Extract every line that includes the string "scene".

# # #

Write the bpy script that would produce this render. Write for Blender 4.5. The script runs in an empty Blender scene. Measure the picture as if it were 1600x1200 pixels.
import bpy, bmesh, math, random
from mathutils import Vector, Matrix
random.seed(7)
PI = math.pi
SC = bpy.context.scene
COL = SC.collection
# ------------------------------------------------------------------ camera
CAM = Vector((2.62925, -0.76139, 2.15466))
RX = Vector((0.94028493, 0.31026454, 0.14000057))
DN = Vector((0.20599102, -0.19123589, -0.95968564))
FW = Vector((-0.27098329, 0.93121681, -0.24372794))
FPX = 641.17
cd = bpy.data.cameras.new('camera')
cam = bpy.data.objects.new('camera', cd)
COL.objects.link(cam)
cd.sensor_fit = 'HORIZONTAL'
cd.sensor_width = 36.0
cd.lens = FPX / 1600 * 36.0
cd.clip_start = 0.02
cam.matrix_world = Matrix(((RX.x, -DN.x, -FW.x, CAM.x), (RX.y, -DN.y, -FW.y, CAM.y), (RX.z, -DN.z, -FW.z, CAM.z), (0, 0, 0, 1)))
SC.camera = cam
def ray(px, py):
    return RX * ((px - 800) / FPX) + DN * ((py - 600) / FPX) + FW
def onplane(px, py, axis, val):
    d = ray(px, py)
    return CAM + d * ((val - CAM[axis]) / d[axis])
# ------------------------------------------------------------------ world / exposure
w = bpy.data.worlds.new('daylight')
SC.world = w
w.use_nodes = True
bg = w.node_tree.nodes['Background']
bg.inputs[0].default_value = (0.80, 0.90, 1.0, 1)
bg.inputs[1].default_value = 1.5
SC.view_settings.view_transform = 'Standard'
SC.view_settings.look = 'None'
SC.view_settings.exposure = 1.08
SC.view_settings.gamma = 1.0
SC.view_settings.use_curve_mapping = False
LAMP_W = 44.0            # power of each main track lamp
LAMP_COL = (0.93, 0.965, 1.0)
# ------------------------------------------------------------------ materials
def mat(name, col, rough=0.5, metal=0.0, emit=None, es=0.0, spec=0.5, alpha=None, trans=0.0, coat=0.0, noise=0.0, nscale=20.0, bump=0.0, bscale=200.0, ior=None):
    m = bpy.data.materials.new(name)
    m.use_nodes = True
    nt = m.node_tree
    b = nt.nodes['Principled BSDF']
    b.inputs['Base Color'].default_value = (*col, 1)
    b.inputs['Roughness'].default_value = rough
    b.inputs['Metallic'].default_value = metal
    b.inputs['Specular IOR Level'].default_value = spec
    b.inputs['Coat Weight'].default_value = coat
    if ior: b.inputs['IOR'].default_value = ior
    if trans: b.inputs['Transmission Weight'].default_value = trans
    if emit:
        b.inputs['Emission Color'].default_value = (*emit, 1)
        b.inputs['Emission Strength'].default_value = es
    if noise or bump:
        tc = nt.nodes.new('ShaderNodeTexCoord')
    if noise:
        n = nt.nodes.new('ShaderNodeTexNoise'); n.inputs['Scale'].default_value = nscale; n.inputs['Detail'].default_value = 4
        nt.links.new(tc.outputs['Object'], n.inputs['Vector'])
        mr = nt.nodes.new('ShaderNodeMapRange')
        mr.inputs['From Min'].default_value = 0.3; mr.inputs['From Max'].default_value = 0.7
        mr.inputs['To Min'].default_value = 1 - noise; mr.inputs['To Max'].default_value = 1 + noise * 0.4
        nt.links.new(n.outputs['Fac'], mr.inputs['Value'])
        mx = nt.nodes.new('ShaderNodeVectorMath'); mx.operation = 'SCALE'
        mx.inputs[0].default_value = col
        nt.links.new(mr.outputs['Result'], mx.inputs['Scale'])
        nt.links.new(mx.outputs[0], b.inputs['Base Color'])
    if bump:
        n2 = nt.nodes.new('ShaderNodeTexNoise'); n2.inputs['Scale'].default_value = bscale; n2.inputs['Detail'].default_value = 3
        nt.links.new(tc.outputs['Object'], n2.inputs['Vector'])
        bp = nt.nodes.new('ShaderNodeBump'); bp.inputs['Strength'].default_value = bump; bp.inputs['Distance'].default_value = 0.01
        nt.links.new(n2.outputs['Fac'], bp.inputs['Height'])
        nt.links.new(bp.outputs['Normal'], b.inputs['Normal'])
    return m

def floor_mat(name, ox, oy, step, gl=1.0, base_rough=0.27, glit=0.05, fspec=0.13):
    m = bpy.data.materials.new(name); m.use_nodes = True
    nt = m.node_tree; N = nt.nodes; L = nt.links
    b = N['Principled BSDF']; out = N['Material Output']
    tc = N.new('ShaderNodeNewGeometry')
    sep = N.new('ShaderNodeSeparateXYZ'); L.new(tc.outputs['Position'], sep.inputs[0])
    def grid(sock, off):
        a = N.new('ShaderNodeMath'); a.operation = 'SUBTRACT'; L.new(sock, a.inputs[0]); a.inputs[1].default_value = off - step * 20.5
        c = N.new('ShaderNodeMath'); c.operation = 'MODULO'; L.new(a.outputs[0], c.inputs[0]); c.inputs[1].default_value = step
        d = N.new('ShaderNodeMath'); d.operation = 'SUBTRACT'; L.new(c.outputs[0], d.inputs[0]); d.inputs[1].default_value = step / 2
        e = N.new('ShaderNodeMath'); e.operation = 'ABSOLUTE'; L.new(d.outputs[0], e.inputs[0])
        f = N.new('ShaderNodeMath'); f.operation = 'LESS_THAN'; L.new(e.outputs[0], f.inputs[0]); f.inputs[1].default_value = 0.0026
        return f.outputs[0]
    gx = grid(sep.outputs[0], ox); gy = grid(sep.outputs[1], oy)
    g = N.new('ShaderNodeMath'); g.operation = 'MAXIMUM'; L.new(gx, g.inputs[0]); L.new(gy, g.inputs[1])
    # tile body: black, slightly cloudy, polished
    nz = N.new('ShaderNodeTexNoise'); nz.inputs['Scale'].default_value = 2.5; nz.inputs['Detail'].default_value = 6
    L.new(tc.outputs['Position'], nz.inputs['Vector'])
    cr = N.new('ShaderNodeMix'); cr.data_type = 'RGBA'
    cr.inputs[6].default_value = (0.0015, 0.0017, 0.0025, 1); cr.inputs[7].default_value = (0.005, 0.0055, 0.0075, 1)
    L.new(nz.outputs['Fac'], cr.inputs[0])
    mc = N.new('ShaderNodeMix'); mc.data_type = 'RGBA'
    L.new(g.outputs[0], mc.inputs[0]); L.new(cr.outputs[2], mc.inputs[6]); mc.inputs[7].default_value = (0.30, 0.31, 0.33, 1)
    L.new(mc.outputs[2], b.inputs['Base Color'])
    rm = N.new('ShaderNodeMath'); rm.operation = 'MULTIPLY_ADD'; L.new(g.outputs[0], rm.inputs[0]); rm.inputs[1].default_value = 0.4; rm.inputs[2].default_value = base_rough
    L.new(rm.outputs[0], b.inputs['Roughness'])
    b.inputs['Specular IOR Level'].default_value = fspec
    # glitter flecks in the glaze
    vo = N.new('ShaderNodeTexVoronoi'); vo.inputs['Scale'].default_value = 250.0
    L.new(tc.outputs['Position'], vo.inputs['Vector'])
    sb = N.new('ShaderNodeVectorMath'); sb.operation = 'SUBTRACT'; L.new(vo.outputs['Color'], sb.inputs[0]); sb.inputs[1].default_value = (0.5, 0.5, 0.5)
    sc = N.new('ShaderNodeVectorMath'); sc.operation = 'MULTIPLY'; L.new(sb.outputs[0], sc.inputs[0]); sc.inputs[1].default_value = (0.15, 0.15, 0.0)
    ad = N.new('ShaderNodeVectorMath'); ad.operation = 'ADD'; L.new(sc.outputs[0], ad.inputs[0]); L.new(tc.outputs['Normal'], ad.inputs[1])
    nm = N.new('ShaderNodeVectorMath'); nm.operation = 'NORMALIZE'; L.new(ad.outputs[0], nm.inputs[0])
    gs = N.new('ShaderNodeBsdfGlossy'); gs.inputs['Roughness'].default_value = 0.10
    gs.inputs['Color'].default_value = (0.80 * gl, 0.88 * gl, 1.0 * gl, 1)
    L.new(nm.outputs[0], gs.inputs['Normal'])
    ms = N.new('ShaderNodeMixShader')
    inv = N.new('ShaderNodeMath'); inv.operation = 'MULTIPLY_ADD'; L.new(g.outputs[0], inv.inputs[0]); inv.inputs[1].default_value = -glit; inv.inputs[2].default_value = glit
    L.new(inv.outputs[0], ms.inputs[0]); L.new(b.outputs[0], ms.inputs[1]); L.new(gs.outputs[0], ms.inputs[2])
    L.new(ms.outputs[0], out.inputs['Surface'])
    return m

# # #

RESPONSE TO THE TASK:
Write the bpy script that would produce this render. Write for Blender 4.5. The script runs in an empty Blender scene. Measure the picture as if it were 1600x1200 pixels.
SC = bpy.context.scene